A tractor beam is a device with the ability to attract one object to another from a distance. The concept originates in fiction: the term was coined by E. E. Smith (an update of his earlier "attractor beam") in his novel Spacehounds of IPC (1931). Since the 1990s, technology and research has laboured to make it a reality, and have had some success on a microscopic level. Another method to realize tractor beams is based on the use of biaxial birefringent media. Less commonly, a similar beam that repels is called a pressor beam or repulsor beam. Gravity impulse and gravity propulsion beams are traditionally areas of research from fringe physics that coincide with the concepts of tractor and repulsor beams.
A force field confined to a collimated beam with clean borders is one of the principal characteristics of tractor and repulsor beams. Several theories that have predicted repulsive effects do not fall within the category of tractor and repulsor beams because of the absence of field collimation. For example, Robert L. Forward, Hughes Research Laboratories, Malibu, California, showed that general relativity theory allowed the generation of a very brief impulse of a gravity-like repulsive force along the axis of a helical torus containing accelerated condensed matter. The mainstream scientific community has accepted Forward’s work. A variant of Burkhard Heim’s theory by Walter Dröscher, Institut für Grenzgebiete der Wissenschaft (IGW), Innsbruck, Austria, and Jocham Häuser, University of Applied Sciences and CLE GmbH, Salzgitter, Germany, predicted a repulsive force field of gravitophotons could be produced by a ring rotating above a very strong magnetic field. Heim’s theory, and its variants, have been treated by the mainstream scientific community as fringe physics. But the works by Forward, Dröscher, and Häuser could not be considered as a form of repulsor or tractor beam because the predicted impulses and field effects were not confined to a well defined, collimated region.
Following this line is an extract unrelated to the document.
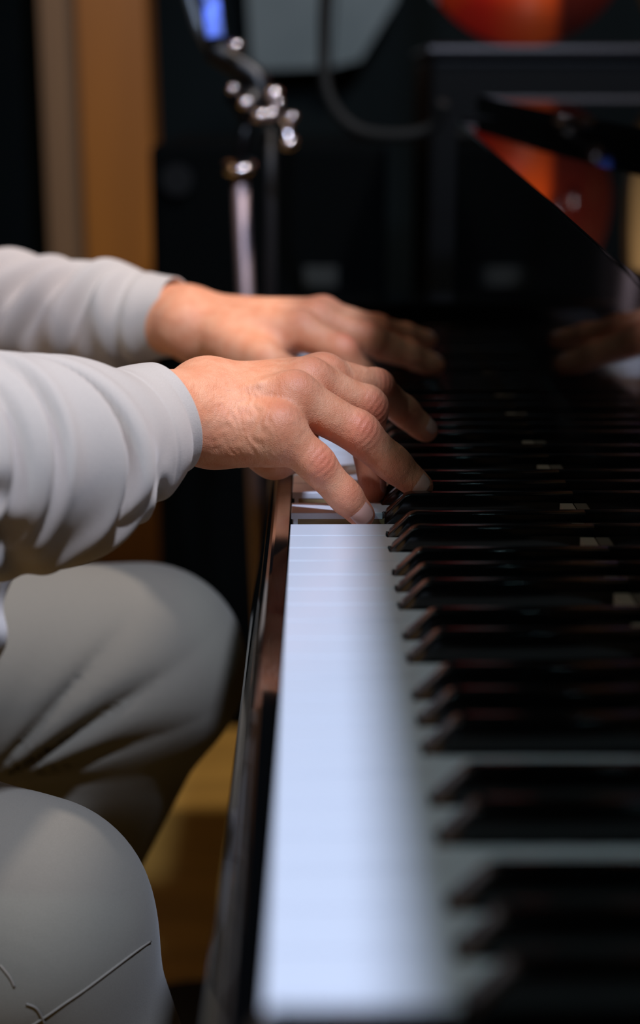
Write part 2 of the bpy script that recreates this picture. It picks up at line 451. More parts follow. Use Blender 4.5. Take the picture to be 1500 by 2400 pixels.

The following are a summary of experiments and theories that resemble repulsor and tractor beam concepts:
In July 1960, Missiles and Rockets reported Martin N. Kaplan, Senior Research Engineer, Electronics Division, Ryan Aeronautical Company, San Diego, had conducted experiments that justified planning for a more comprehensive research program. The article indicated such a program, if successful, would yield either “restricted” or “general” results. It described the “restricted” results as an ability to direct an anti-gravitational force towards or away from a second body.